Here, a striking girl is repelled by an obnoxious young man. She is appropriately mortified by his opening question - "Are you from Khalsa College?" - and doesn't care to find out his name, referring to him, dismissively, by his last name, 'Bhandari,' saying it as if he were her upholsterer or property dealer. Yet there are some of her itches even this man without a first name can scratch, and this film and the girl are brave enough to acknowledge that.

The casting is clever and spot-on. Kareena Kapoor is terrific as Kalindi, waking up and forgetting which hand the ring finger is on. She, the most mainstream of heroines - in this irreverent, family-hating part - gives this foulmouthed film new subversive meaning, while giving audiences something surprising. Shikha Talsania's disgruntled Meera brings warmth and believability to the film, and the immensely likeable actress never hits a false note. I really look forward to seeing her in more films. 

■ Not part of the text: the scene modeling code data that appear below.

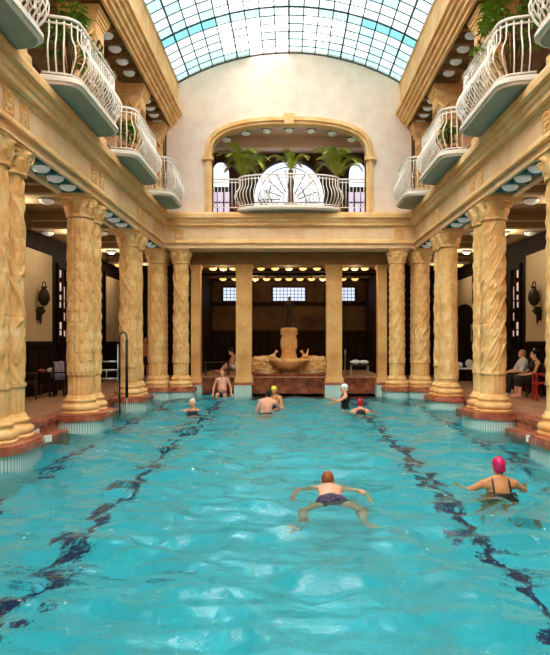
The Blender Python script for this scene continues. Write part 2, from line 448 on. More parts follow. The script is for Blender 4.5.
# ------------------------------------------------------------------ lower entablature
def carved_panel(kind='leaf'):
    """a small square relief: leafy cross in a frame, lying in the xz plane, facing -y"""
    b = MB(); b.box(-.15,.15,-.012,.03,-.2,.2)
    for k in range(8):
        a = PI/4*k; c, s = math.cos(a), math.sin(a)
        b.ball((.075*c,-.012,.10*s), (.052,.022,.036), 10, 6, Matrix.Rotation(-a,3,'Y'))
    b.ball((0,-.015,0), (.04,.03,.045), 10, 6)
    for s in (-1,1): b.tube([(s*.14,-.014,-.19),(s*.14,-.014,.19)], .012, 5); b.tube([(-.14,-.014,s*.19),(.14,-.014,s*.19)], .012, 5)
    return b.mesh('carved_panel', M['stone'])
cpm = carved_panel()
LOW = [(4.1,4.85),(4.1,4.99),(4.03,5.00),(4.03,5.04),(4.06,5.09),(4.1,5.13),(4.1,5.50),(4.07,5.52),(4.07,5.57),(3.985,5.575),(3.985,5.66),(3.95,5.675),(3.93,5.72),(3.93,5.79),(3.86,5.80),(3.86,5.90),(3.90,5.98),
       (4.78,5.98),(4.78,4.85),(4.64,4.85),(4.64,4.99),(4.17,4.99),(4.17,4.85)]
CORN = [(4.095,5.505),(4.066,5.52),(4.066,5.565),(3.981,5.57),(3.981,5.664),(3.946,5.679),(3.926,5.724),(3.926,5.785),(3.856,5.795),(3.856,5.904),(3.896,5.984),(4.2,5.984),(4.2,5.505)]
CORL = [(4.095,4.985),(4.026,4.995),(4.026,5.042),(4.056,5.094),(4.095,5.135),(4.12,5.1)]
for sx, side in ((-1,'left'),(1,'right')):
    b = MB(); b.prism([(sx*x, z) for x, z in LOW], 'y', Y0, 20.3)
    e = struct(b.build('trim_entablature_'+side, M['frieze']))
    b = MB()                                               # coloured cornice bands
    b.prism([(sx*x, z) for x, z in CORN], 'y', Y0, 19.58)
    b.prism([(sx*x, z) for x, z in CORL], 'y', Y0, 19.5)
    b.build('cornice', M['stone2'], e)
    b = MB(); b.box(sx*4.171, sx*4.639, Y0, 19.4, 4.955, 4.985)
    for y0, y1 in BAYS:
        st = (y1-y0)/4 if y1-y0 < 2.8 else (y1-y0)/5
        k = 0
        while y0+k*st <= y1+.01:
            b.box(sx*4.172, sx*4.638, y0+k*st-.05, y0+k*st+.05, 4.865, 4.97); k += 1
    b.build('coffered_soffit', M['teal'], e)
    b = MB()
    for ya in PAIRS[sx]: b.box(sx*4.172, sx*4.638, ya-.3, ya+DY+.27, 4.851, 4.97)
    b.build('soffit_block', M['stone2'], e)
    for ya in PAIRS[sx]:
        for d in (-.02, .5):
            o = obj('carved_panel', cpm, e, (sx*4.1, ya+d, 5.335), sx*PI/2 if sx > 0 else -PI/2)
            o.rotation_euler[2] = -PI/2 if sx > 0 else PI/2

ENDP = [(x+15.4, z) for x, z in LOW[:17]]+[(20.3,5.98),(20.3,4.85)]
b = MB(); b.prism(ENDP, 'x', -4.3, 4.3); e = struct(b.build('trim_entablature_end', M['frieze']))
b = MB(); b.prism([(x+15.4, z) for x, z in CORN], 'x', -3.92, 3.92); b.prism([(x+15.4, z) for x, z in CORL], 'x', -4.04, 4.04)
b.build('cornice', M['stone2'], e)
for x in (-3.58, 3.58): obj('carved_panel', cpm, e, (x,19.5,5.335))
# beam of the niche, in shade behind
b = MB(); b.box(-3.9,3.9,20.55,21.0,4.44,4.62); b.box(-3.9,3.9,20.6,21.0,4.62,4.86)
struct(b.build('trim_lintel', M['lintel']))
b = MB(); b.box(-4.2,4.2,20.25,21.05,4.84,4.9); struct(b.build('ceiling_passage', M['ceil']))

# ------------------------------------------------------------------ aisles
for sx, side in ((-1,'left'),(1,'right')):
    b = MB(); b.box(sx*4.7, sx*7.6, Y0, 27, 5.28, 5.36); b.box(sx*3.5, sx*4.7, 20.2, 27, 5.28, 5.36)
    ce = struct(b.build('ceiling_'+side, M['ceil']))
    b = MB()
    for yb in [9.05, 12.87, 16.67, 20.1, 23.6]:
        b.box(sx*4.75, sx*7.4, yb-.36, yb+.36, 4.9, 5.3)
    b.box(sx*7.0, sx*7.4, Y0, 27, 4.95, 5.3)
    b.build('ceiling_beam', M['ceil'], ce)
    b = MB()
    for yb in [9.05, 12.87, 16.67, 20.1, 23.6]:
        b.box(sx*4.76, sx*7.0, yb-.40, yb+.40, 4.86, 4.905); b.box(sx*4.76, sx*7.0, yb-.44, yb-.40, 5.06, 5.1)
    b.build('beam_moulding', M['beam'], ce)
    wl = MB(); wl.box(sx*7.2, sx*7.5, Y0, 27, ZD, 5.3)
    wa = struct(wl.build('wall_'+side, M['wood']))
    pan = MB()
    for y0, y1 in [(8.2,10.7),(11.95,14.4),(15.7,18.15),(23.4,25.9)]:
        q = struct(MB().box(sx*7.16, sx*7.22, y0, y1, 1.82, 4.40).build('wall_panel_'+side, M['panel']))
        fr = MB()
        for (a0,a1,c0,c1) in [(y0-.12,y1+.12,1.70,1.82),(y0-.12,y1+.12,4.40,4.56),(y0-.12,y0,1.82,4.40),(y1,y1+.12,1.82,4.40)]:
            fr.box(sx*7.13, sx*7.22, a0, a1, c0, c1)
        fr.build('panel_frame', M['wood'], q)
    ds = MB(); ds.box(sx*7.12, sx*7.21, Y0, 27, ZD, ZD+.25)
    for k in range(40):
        y = Y0+.75*k; ds.box(sx*7.17, sx*7.21, y, y+.6, ZD+.4, 1.55)
    struct(ds.build('baseboard_'+side, M['wood']))
    for wi, (y0, y1) in enumerate([(14.7,15.45),(18.5,19.3),(22.0,22.9)]):
        q = MB()
        for (a0,a1,c0,c1) in [(y0,y1,1.5,1.62),(y0,y1,4.1,4.25),(y0,y0+.07,1.6,4.1),(y1-.07,y1,1.6,4.1),((y0+y1)/2-.03,(y0+y1)/2+.03,1.6,4.1)]:
            q.box(sx*7.1, sx*7.22, a0, a1, c0, c1)
        wn = struct(q.build('window_aisle_'+side, M['wood']))
        gl = MB(); rr = random.Random(wi+5)
        for r_ in range(9):
            for c_ in range(4):
                if rr.random() < .55: continue
                yy = y0+.09+(y1-y0-.2)*c_/4+rr.uniform(0,.04); zz = 1.95+.23*r_+rr.uniform(0,.08); hh = rr.uniform(.08,.26)
                gl.box(sx*7.15, sx*7.19, yy, yy+rr.uniform(.05,.11), zz, min(4.05, zz+hh))
        gl.build('leaded_pane', M['winglim'], wn)
    b = MB(); b.box(sx*3.6, sx*7.6, 27, 27.2, ZD, 5.3); struct(b.build('wall_aisle_end_'+side, M['wood']))

def sconce(loc, rz, label):
    t = thing('wall_sconce', label, 'sconce', loc, rz, 'dark urn sconces on the aisle panels')   # wall at local +y
    b = MB(); b.lathe([(.02,-.22),(.09,-.17),(.155,-.05),(.165,.06),(.13,.2),(.07,.27),(.06,.31),(.1,.33),(.1,.345),(.02,.35)], (0,-.2), 18)
    b.build('urn', M['bronze'], t)
    b = MB(); b.tube([(.11*math.cos(a), -.2, .36+.13*math.sin(a)) for a in [PI*k/10 for k in range(11)]], .018, 6)
    b.build('handle', M['bronze'], t)
    b = MB(); b.lathe([(.015,-.72),(.035,-.62),(.03,-.48),(.11,-.4),(.15,-.33),(.06,-.27),(.03,-.22)], (0,-.1), 14)
    b.box(-.05,.05,-.12,.0,-.62,-.3); b.box(-.025,.025,-.2,0,-.28,-.23)
    b.build('bracket', M['bronze'], t); return t
sconce((-7.16,17.05,3.03), PI/2, 'dark bronze urn sconce on the cream panel in the left aisle')
sconce((7.16,17.05,3.03), -PI/2, 'dark bronze urn sconce on the cream panel in the right aisle')
# a tall dark longcase clock shape against the far right aisle panel
t = thing('tall_clock', 'tall dark arched cabinet clock against the far panel in right aisle', 'clock', (6.75,23.2,ZD))
MB().box(-.28,.28,-.2,.2,0,.6).box(-.22,.22,-.16,.16,.6,2.2).build('case', M['wood'], t)
b = MB(); b.prism([(-.3,2.2),(.3,2.2),(.3,2.65)]+[(.3*math.cos(PI*k/12), 2.65+.3*math.sin(PI*k/12)) for k in range(1,12)]+[(-.3,2.65)], 'y', -.2, .2); b.build('hood', M['wood'], t)

# ------------------------------------------------------------------ bowl lamps
def bowl_meshes(r):
    a = MB(); p = [(r*.98,0.0)]
    for k in range(1,8):
        q = PI/2*k/7; p.append((max(r*math.cos(q),.003), -r*.62*math.sin(q)))
    a.lathe(p, n=20)
    c = MB(); c.lathe([(r*.9,.0),(r*1.12,.0),(r*1.15,.03),(r*.9,.035)], n=20)
    return a, c
BM = {}
def bowl_lamp(loc, r, label, group, lit=False, drop=.05):
    key = (r, lit, drop)
    if key not in BM:
        a, c = bowl_meshes(r); s = MB(); s.lathe([(r*.35,.03),(r*.3,drop)], n=10)
        BM[key] = (a.mesh('bowl', M['bowlwarm'] if lit else M['bowl']), c.mesh('rim', M['bowlrim']), s.mesh('stem', M['bowlrim']))
    t = thing('pendant_bowl_lamp', label, 'lamp', loc, 0, group)
    for nm, me in zip(('bowl','rim','stem'), BM[key]): obj(nm, me, t)
    return t
bayname = ['nearest bay','second bay','third bay','far bay']
for sx, side in ((-1,'left'),(1,'right')):
    for bi, (y0, y1) in enumerate(BAYS):
        if bi == 0: continue
        for k in range(4):
            y = y0+(y1-y0)*(k+.5)/4
            bowl_lamp((sx*4.405,y,4.905), .16, 'white bowl lamp under the lower %s architrave, %s, %s from the front' % (side, bayname[bi], ordn(k)), 'bowl lamps under the lower architraves', False, .05)
    for bi, yb in enumerate([12.87, 16.67, 20.1, 23.6]):
        for k in range(3):
            lit = (bi == 3)
            bowl_lamp((sx*(5.2+.75*k), yb, 4.845), .16, '%s bowl lamp on %s aisle cross beam at the %s, %s from pool' % ('glowing yellow' if lit else 'white', side, ['second column pair','third column pair','corner columns','far end'][bi], ordn(k)), 'bowl lamps on the aisle beams', lit, .02)

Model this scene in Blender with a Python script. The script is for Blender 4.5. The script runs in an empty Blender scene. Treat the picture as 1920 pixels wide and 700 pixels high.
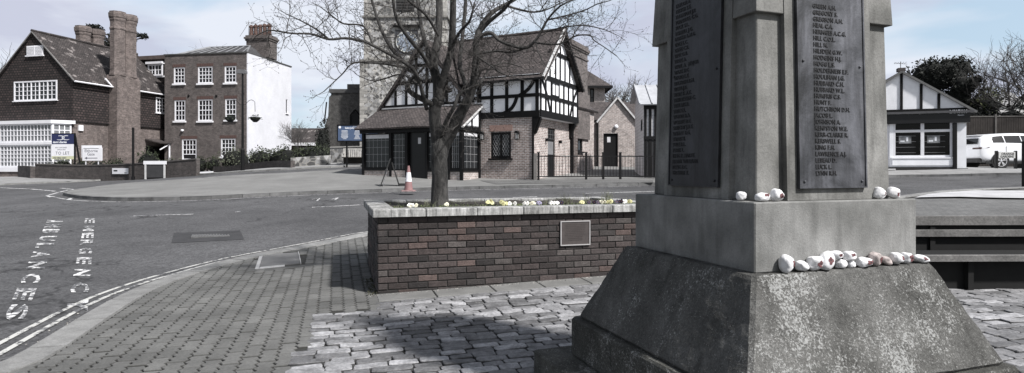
import bpy, bmesh, math, random
import numpy as np
from mathutils import Vector, Matrix, noise as mnoise
from mathutils.geometry import delaunay_2d_cdt
rng = random.Random(7)
R = math.radians
scene = bpy.context.scene
COL = scene.collection
F, CX, HY, EYE = 1120.0, 960.0, 318.0, 1.4

# ------------------------------------------------------------------ terrain
def at(px, py, d):
    return Vector(((px-CX)/F*d, d, EYE-(py-HY)/F*d))
CP = [(-4,4.5,0),(0,2.5,0),(-1.5,6.7,0),(1.1,7.5,.07),(-6,6,0),(3,2.5,.02),(4.5,5.4,.06),(6,7.2,.08),(-12,5,-.05),(12,5,.12),(-4.5,8.1,.0)]
for px,py,d in [(690,434,11.3),(122,366,22),(0,345,34),(60,334,38),(370,327,42),(463,318,44.5),(545,316,45),(650,305,36),(677,311,34),
                (680,330,28.6),(867,341,26),(1003,339,26.2),(1225,337,26.4),(766,358,21),(690,358.5,21),(1000,350,22.5),(1220,345,23.5),
                (1668,321,29.3),(1812,318,28.2),(1750,328,27),(1850,351,20),(1740,380,14.5),(1920,318,30)]:
    p = at(px,py,d); CP.append((p.x,p.y,p.z))
CP += [(-45,40,.6),(-45,62,1.6),(0,62,2.1),(35,62,1.7),(35,20,1.1),(-27,60,1.7),(-30,12,.1),(30,10,.5),(0,-4,-.05),(-20,-4,-.1),(20,-4,.1)]
_P = np.array(CP, float); _n = len(_P)
def _U(r2): return np.where(r2 > 1e-9, r2*np.log(np.maximum(r2,1e-9)), 0)*.5
_D2 = ((_P[:,None,:2]-_P[None,:,:2])**2).sum(-1)
_A = np.zeros((_n+3,_n+3)); _A[:_n,:_n] = _U(_D2)+np.eye(_n)*.6
_A[:_n,_n]=1; _A[:_n,_n+1:]=_P[:,:2]; _A[_n,:_n]=1; _A[_n+1:,:_n]=_P[:,:2].T
_W = np.linalg.solve(_A, np.concatenate([_P[:,2],[0,0,0]]))
def tz(x, y):
    x=min(max(x,-45),35); y=min(max(y,-4),62)
    r2=(x-_P[:,0])**2+(y-_P[:,1])**2
    return float((_U(r2)*_W[:_n]).sum()+_W[_n]+_W[_n+1]*x+_W[_n+2]*y)
def ground(px, py, off=0.0):
    """point of the terrain seen at a photo pixel"""
    lo=None; d=1.5
    while d < 80:
        p=at(px,py,d)
        if p.z < tz(p.x,p.y)+off: break
        d+=.1
    a,b=d-.1,d
    for _ in range(12):
        m=(a+b)/2; p=at(px,py,m)
        if p.z < tz(p.x,p.y)+off: b=m
        else: a=m
    return at(px,py,b)
def gxy(px,py,off=0.0):
    p=ground(px,py,off); return (p.x,p.y)

# ------------------------------------------------------------------ materials
MATS={}
def nodes(name):
    m=bpy.data.materials.new(name); m.use_nodes=True; MATS[name]=m
    nt=m.node_tree; return m,nt,nt.nodes['Principled BSDF']
def ramp(nt,fac,stops,interp='LINEAR'):
    r=nt.nodes.new('ShaderNodeValToRGB'); r.color_ramp.interpolation=interp
    while len(r.color_ramp.elements)<len(stops): r.color_ramp.elements.new(.5)
    for e,(p,c) in zip(r.color_ramp.elements,stops):
        e.position=p; e.color=(c,c,c,1) if isinstance(c,(int,float)) else (*c,1)
    nt.links.new(fac,r.inputs[0]); return r.outputs[0]
def mixc(nt,fac,a,b,mode='MIX'):
    m=nt.nodes.new('ShaderNodeMix'); m.data_type='RGBA'; m.blend_type=mode
    if isinstance(fac,(int,float)): m.inputs[0].default_value=fac
    else: nt.links.new(fac,m.inputs[0])
    for s,v in ((6,a),(7,b)):
        if isinstance(v,tuple): m.inputs[s].default_value=(*v[:3],1)
        else: nt.links.new(v,m.inputs[s])
    return m.outputs[2]
def math_(nt,op,a,b=None,c=None):
    m=nt.nodes.new('ShaderNodeMath'); m.operation=op
    for i,v in enumerate((a,b,c)):
        if v is None: continue
        if isinstance(v,(int,float)): m.inputs[i].default_value=v
        else: nt.links.new(v,m.inputs[i])
    return m.outputs[0]
def coord(nt,kind='Object'):
    t=nt.nodes.new('ShaderNodeTexCoord'); return t.outputs[kind]
def noise(nt,vec,scale,detail=4,rough=.6,dist=0):
    n=nt.nodes.new('ShaderNodeTexNoise'); n.inputs['Scale'].default_value=scale
    n.inputs['Detail'].default_value=detail; n.inputs['Roughness'].default_value=rough
    n.inputs['Distortion'].default_value=dist
    nt.links.new(vec,n.inputs['Vector']); return n.outputs[0]
def voro(nt,vec,scale,feature='F1',out='Distance'):
    n=nt.nodes.new('ShaderNodeTexVoronoi'); n.feature=feature; n.inputs['Scale'].default_value=scale
    nt.links.new(vec,n.inputs['Vector']); return n.outputs[out]
def bump(nt,b,h,strength=.4,dist=.01):
    n=nt.nodes.new('ShaderNodeBump'); n.inputs['Strength'].default_value=strength; n.inputs['Distance'].default_value=dist
    nt.links.new(h,n.inputs['Height']); nt.links.new(n.outputs[0],b.inputs['Normal'])
def sc(c,k): return tuple(min(1,x*k) for x in c)
def M(name,col,rough=.8,var=.2,scale=4,bmp=0,bscale=60,attr=False,metal=0,fine=.0,fscale=80,spec=.4):
    if name in MATS: return MATS[name]
    m,nt,b=nodes(name); v=coord(nt)
    n=noise(nt,v,scale,5,.65)
    c=mixc(nt,ramp(nt,n,[(.3,0.0),(.7,1.0)]),sc(col,1-var),sc(col,1+var))
    if attr:
        a=nt.nodes.new('ShaderNodeAttribute'); a.attribute_name='Col'
        c=mixc(nt,1.0,c,a.outputs[0],'MULTIPLY')
    if fine:
        n2=noise(nt,v,fscale,3,.7)
        c=mixc(nt,1.0,c,ramp(nt,n2,[(.25,1-fine),(.75,1+fine*0)] if fine<0 else [(.3,1-fine),(.7,1.0)]),'MULTIPLY')
    nt.links.new(c,b.inputs['Base Color'])
    b.inputs['Roughness'].default_value=rough; b.inputs['Metallic'].default_value=metal
    b.inputs['Specular IOR Level'].default_value=spec
    if bmp: bump(nt,b,noise(nt,v,bscale,4,.7),bmp,.01)
    return m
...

Swara Bhasker plays against type as the party girl, Sakshi, in too-short dresses and too few inhibitors, chided for her language even by her friends. Her character seems too cartoonish in her nastiness - in comparison to the other girls - early on, but Bhasker makes them earn her affection. It is once Sakshi comes in for the group hugs that they begin to matter. Sonam Kapoor admirably plays the most messed-up girl, Avni, one who likes saying things like "no sex before the ring ceremony" but likes also to be goaded into 'climbing aboard' new young men by her friends. Kapoor is at her most natural, and many will take this candid performance as proof that this is what the actress must really be like. What better compliment is there?

The cast is solid all around, but other performers I'd single out are Sukesh Arora as Keshav, a silent and stylish man who speaks volumes with his eyes, Vishwas Kinni who makes Bhandari both unmistakably loutish yet vaguely charming, Sumeet Vyas as the groom who used to think only his mother was crazy, and Ekavali Khanna as a stepmother with an alarmingly loud cackle.